Çömlekçilik Geçim Kaynağı

Manisa‘nın Salihli ilçesine bağlı Gökeyüp beldesinde, asırlık bir gelenek olan çömlek yapımı sınırlı sayıda vatandaş tarafından da olsa devam ediyor. Ağırlıklı olarak kadınların üstlendiği bu işte özel bir çamur kullanılıyor.

Gökeyüp beldesinde dağlardan elde edilen özel bir çamurun elle şekillendirilmesi sonucu yapılan ve "Güveç" adı verilen çömlekçilik sanatı aradan geçen yüzlerce yıla rağmen sürdürülmeye devam ediyor. Odun ateşinde pişirilmesi tekniği nedeniyle çömleklerin kökeni Orta Asya‘ya kadar uzanırken, aynı teknik ve özel bir toprağı kullanarak aynı çömlekleri Kızılderili kabilelerinin Amerika‘da yapıyor olmaları da şaşırtıcı bir ayrıntı olarak dikkat çekiyor.

Dağlık bir bölge üzerine kurulu Gökeyüp kasabasında vatandaşların tek geçim kaynağı olan çömlekçilik sanatı terk edilerek yerini çilek üretimine bırakmaya başlasa da sınırlı sayıda vatandaş ata mirası çömlekçiliği sürdürmeye devam ediyor. Tarıma elverişsiz toprakları nedeniyle yıllar boyu vatandaşların tek geçim kaynağı olan ve ülke çapında ün yapan çömlekçilik özellikle çilek üretiminin artması nedeniyle yavaş yavaş gözden düşüyor.

Gökeyüp kasabasının bulunduğu dağlık arazide çıkarılan bir çeşit toprak, çömlek üretimi için son derece uygun olarak belirtiliyor.

Tabiatın bu özelliği, kasabalıların maharetleriyle birleşince, ortaya ünü sınırları aşan bir zanaat çıktığı ifade edildi.

Çömleklerin, güveçlerin, kayık tabakların üretim aşamasına değinen üretici bayanlar bu işin sanıldığı kadar kolay olmadığına değindi.

Bu işin zincirleme olarak babadan oğula, daha doğrusu anadan kıza devam ettiğini belirten bir kadın, "Erkekler malzemenin temini, hazırlanan çömleğin fırınlanması ve pazarlanması aşamasında devreye giriyor" dedi.

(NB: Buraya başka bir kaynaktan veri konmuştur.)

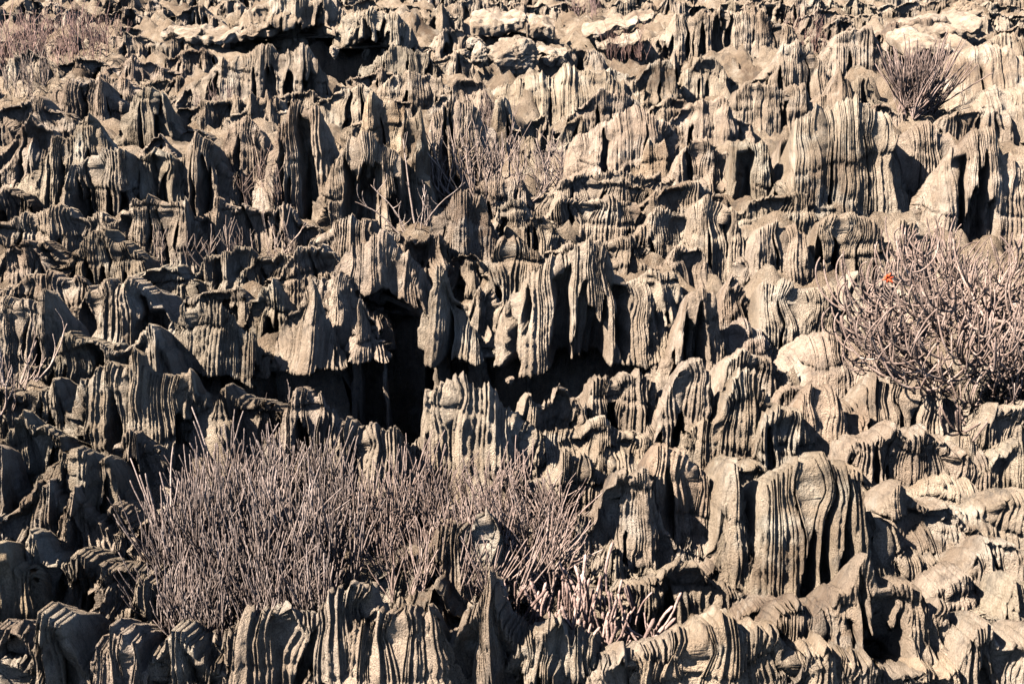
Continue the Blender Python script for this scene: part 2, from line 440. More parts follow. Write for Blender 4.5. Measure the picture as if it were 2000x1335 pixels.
R('848,1078 880,1062 905,1048 922,1066 938,1032 962,1030 975,1060 990,1112', 1172, e=.8, pleat=1.4, cut=.72, tint=.95,
  label='jagged dark-sided limestone tooth poking up inside the pale pencil bush')
R('870,1240 900,1205 960,1190 1015,1200 1040,1240', 1400, e=.6, D=.3, pleat=.5, tint=1.08, tiers=1)
R('985,1300 1010,1255 1060,1225 1130,1222 1165,1262 1175,1300', 1420, e=.55, pleat=.8, tint=1.0)
R('1170,1330 1200,1290 1260,1280 1330,1300', 1460, e=.6, tint=.95)
R('1235,1145 1290,1114 1350,1108 1402,1142', 1205, e=.55, sp=.037, flute=1.2)
R('1310,1280 1330,1230 1400,1208 1500,1214 1560,1236 1640,1262', 1450, e=.45, D=.3, pleat=.5, hue=ORANGE)
R('1420,1215 1460,1190 1520,1185 1560,1200', 1250, e=.5, tint=.95)
R('1535,1205 1600,1160 1690,1128 1760,1142 1832,1166 1872,1215', 1345, e=.55, D=.26, pleat=2.2, cut=.62, tint=1.0,
  label='broad pleated limestone overhang above a black hollow near the lower right corner')
R('1495,1320 1530,1258 1560,1325', 1440, e=1., pleat=1.3)
R('1560,1320 1620,1290 1700,1285 1760,1320', 1440, e=.5, tint=.75)
R('1858,1330 1882,1230 1912,1214 1960,1222 2020,1250', 1430, e=.65, pleat=1.8, sp=.037)
R('1780,1330 1810,1300 1850,1310', 1420, e=.6, hue=ORANGE)
R('1960,1200 1982,1150 2020,1165', 1300, e=.7, tint=1.1)
R('1868,1120 1902,1062 1950,1050 2000,1060', 1215, e=.65, pleat=1.8, tint=.9)
R('1800,1180 1830,1130 1880,1120', 1230, e=.6, pleat=.5)
R('1890,1010 1925,972 1980,955 2030,962', 1062, e=.4, D=.3, sp=.037, flute=1.2, pleat=.5, tint=1.25, look='bright white-topped fluted limestone dome')
# ---- around the big lower right rock
R('1468,1010 1490,935 1545,892 1592,884 1642,912 1664,962 1702,1005', 1165, calm=True, e=.5, pleat=1.3, D=.42, sp=.03,
  label='largest pleated limestone tower at lower right with deep black slots')
R('1378,1070 1398,970 1424,898 1444,932 1466,1005', 1125, e=.85, pleat=1.6, D=.3)
R('1424,1112 1442,1054 1464,1102', 1165, e=1.1, pleat=.5, D=.16)
R('1698,1115 1738,1062 1760,1050 1802,1105', 1155, e=.9, pleat=1.0, tint=1.08)
R('1690,1010 1735,965 1790,962 1850,1000 1885,1055', 1125, e=.45, D=.5, pleat=.4, flute=.4, tint=1.05)
R('1255,935 1280,888 1332,870 1382,910 1392,965', 1105, e=.5, D=.45, pleat=.7, flute=.7, tint=1.08, hue=ORANGE)
R('1165,985 1198,906 1258,900 1290,985 1312,1060', 1120, e=.6, pleat=.9, flute=.7)
R('1186,1142 1202,1064 1252,1132', 1165, e=1.1, D=.16, pleat=.5)
R('1640,960 1660,905 1690,915 1700,950', 985, e=.5, flute=.3, tint=.95, hue=ORANGE)
R('1755,965 1830,930 1900,945 1935,968', 1015, e=.35, D=.4, pleat=.3, flute=.4, tint=1.15)
R('1868,938 1888,872 1920,860 1948,925', 955, e=.7, D=.3, tint=1.12)
R('1640,905 1658,845 1722,830 1792,840 1855,862 1905,905', 955, e=.5, tint=1.05, tiers=1)
R('1930,900 1958,872 2020,868', 965, e=.5, tint=1.1)
# ---- below the right bush and cleft, middle right
R('820,860 828,795 836,745 862,758 900,752 960,768 1002,790 1030,810', 935, calm=True, e=.5, D=.35, pleat=.5, flute=.6, sp=.035, tint=1.0,
  label='pale flat-faced limestone slab standing right of the black vertical slot')
R('1005,830 1028,768 1045,795 1078,770 1098,748 1118,800', 865, e=.7, pleat=.6, flute=.6)
R('1118,820 1150,746 1190,725 1245,724 1272,770 1292,822', 852, e=.5, pleat=1.0)
R('1265,830 1300,765 1332,710 1372,720 1398,810', 885, e=.75, pleat=1.3)
R('1385,830 1410,765 1440,748 1502,765 1510,820', 900, e=.5, pleat=.7, tint=.95)
R('1040,880 1090,846 1150,830 1230,838 1285,885', 930, e=.4, D=.4, pleat=.5, tint=1.1)
R('1050,950 1100,905 1150,890 1190,925', 1010, e=.5, pleat=.8, tint=1.0)
R('1465,900 1490,832 1540,820 1575,850 1602,880', 925, e=.5, pleat=.8)
R('1390,960 1420,895 1470,880 1500,905', 985, e=.6, pleat=1.0)
R('1552,830 1562,775 1592,756 1640,760 1658,810', 890, e=.45, flute=.3, pleat=.4, hue=ORANGE, tint=.98, cut=.9)
R('1640,815 1690,742 1760,728 1850,778 1902,835', 865, e=.5, D=.45, tint=1.02, lean=-.05)
R('1925,850 1945,800 1975,785 2030,790', 900, e=.5, pleat=.7)
R('1962,880 1984,812 2015,850', 905, e=.9, pleat=.6, tint=.9)
R('1505,735 1560,676 1620,650 1700,676 1745,725', 775, calm=True, e=.35, D=.5, flute=.35, pleat=.3, tint=1.28,
  label='smooth bright pale limestone mound just left below the red-flowered bush')
R('1398,790 1418,705 1450,690 1502,705', 800, e=.55, pleat=.8)
R('1500,820 1530,765 1570,755', 830, e=.5, tint=1.08)
R('1930,730 1950,695 2020,680', 800, e=.45, sp=.033, tint=.9)
# ---- left, below the cleft
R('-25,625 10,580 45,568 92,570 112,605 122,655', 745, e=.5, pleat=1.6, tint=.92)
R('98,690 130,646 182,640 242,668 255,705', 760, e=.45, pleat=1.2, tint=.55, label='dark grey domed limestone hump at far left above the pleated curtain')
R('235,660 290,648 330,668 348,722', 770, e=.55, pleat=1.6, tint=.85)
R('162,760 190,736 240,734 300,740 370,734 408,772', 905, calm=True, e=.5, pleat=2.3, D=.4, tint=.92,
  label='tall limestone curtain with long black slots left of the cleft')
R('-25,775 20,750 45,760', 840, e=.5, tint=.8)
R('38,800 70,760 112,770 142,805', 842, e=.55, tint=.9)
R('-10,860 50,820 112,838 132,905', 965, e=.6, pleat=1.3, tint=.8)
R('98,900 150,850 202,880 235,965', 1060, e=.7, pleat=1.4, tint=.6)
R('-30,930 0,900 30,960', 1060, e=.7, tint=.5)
R('22,1010 60,962 112,975', 1085, e=.6, pleat=1.4, tint=.8)
R('108,1020 136,968 162,1000 185,1035', 1085, e=.8, pleat=1., tint=1.0)
R('180,1040 215,1000 255,1035', 1090, e=.6, tint=.75)
R('262,1065 298,992 330,1000 352,1045', 1095, e=.45, flute=.4, tint=1.15)
R('398,830 430,786 482,775 515,800', 860, e=.5, pleat=1., tint=.62, label='small dark limestone dome with a lit rim behind the grey pencil bush')
R('545,850 588,786 620,780 652,835', 890, e=.65, pleat=1., tint=1.0)
R('638,890 668,846 722,830 772,840 798,900', 975, e=.38, D=.35, pleat=1.2, tint=.72,
  label='dark flat-topped limestone stump with bright top in front of the cleft')
R('215,910 240,850 285,870', 960, e=.7, tint=.8)
# ---- the overhanging row above the cleft
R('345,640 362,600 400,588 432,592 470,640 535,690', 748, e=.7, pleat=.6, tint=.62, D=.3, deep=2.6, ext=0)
R('540,660 560,600 590,546 606,545 640,620 692,700', 728, e=.95, D=.38, pleat=.2, fins=.3, keel=.8, sp=.033, deep=2.6, ext=0, tint=1.05,
  label='tall pale triangular limestone fin hanging over the black cleft')
R('688,630 705,580 730,620 746,690', 712, e=1.0, D=.2, deep=2.6, ext=0, tint=1.05)
R('832,590 850,526 872,530 912,600 962,672', 722, e=.8, D=.3, pleat=.6, fins=.4, keel=.4, tint=.85, deep=2.6, ext=0,
  label='leaning dark-sided limestone fin right of the black vertical slot')
R('962,650 990,590 1030,542 1080,490 1135,474 1192,500 1222,540 1262,560 1285,610', 720, calm=True, e=.45, D=.42, pleat=2.2, sp=.03, deep=2.6, ext=0, flute=1.1,
  label='large central pleated limestone curtain with white ribs and black slots')
R('1205,665 1228,590 1262,572 1292,602 1305,655', 716, e=.6, D=.5, pleat=1.2, deep=2.6, ext=0)
R('1300,705 1332,630 1345,562 1372,550 1392,562 1404,640', 728, e=.55, pleat=1.8)
R('1392,660 1408,590 1432,520 1462,540 1484,605', 650, e=.6, pleat=1.2)
R('1404,670 1440,630 1492,640 1515,695', 725, e=.4, D=.3, pleat=1.0, tint=.85)
R('1478,640 1492,545 1530,538 1560,560 1622,548 1645,605', 690, calm=True, e=.45, pleat=.9, flute=.9, tint=1.02)
R('1640,590 1660,536 1705,530 1760,560', 630, e=.4, flute=.4, tint=1.2)
# ---- middle band
R('645,540 682,480 745,436 792,478 835,545', 640, e=.55, D=.45, pleat=.3, tint=.72, cut=.42, cutd=.5, calm=True, fins=.3,
  label='black-faced limestone knob with a bright crest just above the cleft')
R('645,575 665,532 700,560 722,605', 655, e=.7, D=.3, tint=1.08)
R('945,590 978,470 1000,460 1042,480 1064,510', 610, calm=True, e=.5, tint=1.05)
R('1000,560 1040,520 1080,500', 600, e=.5)
R('1225,560 1270,518 1322,538 1338,600', 625, e=.38, D=.4, flute=.5, pleat=.5, tint=1.18)
R('842,480 850,402 900,374 942,390 968,455', 525, calm=True, e=.45, pleat=1.0, tint=.98)
R('955,455 975,386 1002,380 1042,432', 475, e=.5)
R('995,490 1030,422 1062,410 1092,465', 505, e=.75, tint=1.02)
R('1055,440 1110,386 1162,376 1232,384 1250,410', 452, e=.45)
R('1080,490 1120,468 1170,470', 520, e=.4, tint=1.1)
R('1160,485 1200,456 1240,460 1282,492', 525, e=.4, tint=1.0)
R('1240,445 1290,410 1332,400 1392,430 1402,480', 505, e=.45, tiers=1)
R('1300,520 1330,480 1362,485', 560, e=.6)
R('1340,475 1350,402 1390,380 1432,400 1462,470', 525, e=.5, pleat=1.1)
R('1455,515 1480,446 1522,440 1572,470 1595,515', 545, e=.5, pleat=1.2)
R('1585,505 1602,422 1652,410 1702,420 1735,465', 535, calm=True, e=.45, pleat=1.0)
R('1730,480 1760,420 1800,430 1830,470', 530, e=.5, pleat=1.3)
R('875,530 900,490 922,490 945,525', 560, e=.6, tint=1.2)
R('905,640 930,575 960,560', 660, e=.7, tint=1.1)
R('-25,450 20,425 60,415 130,410 202,420 245,452', 485, e=.45, tint=1.0)
R('-25,520 20,472 60,465', 545, e=.5, pleat=1.6, tint=.95)
R('55,515 90,466 132,500', 545, e=.6, pleat=1.5, tint=.9)
R('130,510 160,462 212,450 252,492', 545, e=.55, pleat=1.6, tint=.85)
R('-25,575 60,536 150,530', 605, e=.45, sp=.033, flute=1.2, tint=1.02)
R('118,610 190,552 262,530 302,560 335,625', 655, e=.5, pleat=2.0, tint=.95)
R('238,435 250,386 302,375 362,385 374,435', 495, e=.45, pleat=1.3, tint=1.02)
R('365,440 400,402 462,395 542,400 602,422', 480, e=.45, pleat=1.0, tint=.98)
R('245,560 300,500 340,500 360,540', 585, e=.6, tint=.95)
R('385,530 420,482 482,480', 565, e=.5, pleat=1.6, tint=.88)
R('475,530 540,488 580,515', 565, e=.5, pleat=1.6, tint=.85)
R('540,535 585,490 632,480 655,505', 570, e=.5, pleat=1.3, tint=.95)
R('595,480 650,424 722,420 765,445', 525, e=.4, D=.4, tint=1.05)
R('348,600 400,562 462,560 515,600', 612, e=.5, pleat=1.5, tint=.75)
R('475,620 500,552 532,540 565,610', 665, e=.7, pleat=1.8, tint=.85)
R('775,520 800,460 840,450', 560, e=.6, tint=.95)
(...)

Köylülerden Şengül Ülkü, özellikle hammaddenin çıkarılmasının oldukça zahmetli bir iş olduğunu söyledi. Bu işin el becerisiyle ilgili olduğunu belirten Ülkü, annesinden öğrendiği teknikler sayesinde bu geleneği sürdürdüğünü söyledi. Ülkü, yaptığı açıklamada, "Menger adını verdiğimiz toprağı almak için Demirköprü Barajı mevkiine traktörlerimizle gidiyor kazma küreklerle çıkarttığımız bu özel toprağı daha sonra traktörün tekerleri ile ezip ufalıyoruz ve eleklerle daha da inceltiyoruz ve un haline

getiriyoruz. Sadece bu işlem bile yaklaşık bir gün sürüyor" dedi. Daha sonra yine başka bir toprak çeşidi ile un haline getirdiği bu malzemeyi birleştirdiklerini anlatan Ülkü, şunları söyledi: "Leğenlerin içerisinde suyla beraber bir gün boyunca bekletiyoruz. Yani tam anlamıyla hamur şekline getiriyoruz. Hamurdan elde ettiğimiz çömlek ve diğer malzemeleri gölgelik bir alanda uzun süre kurumaya bırakıyoruz. Malzeme tamamen kuruyunca da odun ateşinde yakıp işlemi tamamlıyoruz."

Ülkü, çömlek yapımının oldukça zahmetli bir iş olmasına karşın aynı şekilde zevkli olduğunu da ifade ederek sözlerini şöyle tamamladı: "Annem anlatırdı. Onlarca yıl önce kasabamızın hemen hemen her evinde çömlekçilik yapılırmış. Ancak zamanla vatandaşlarımız hem tütüne, daha sonra çilek üretimine yönelmiş. Ancak biz, elimizden geldiği ölçüde bu geleneği sürdürmeye devam edeceğiz."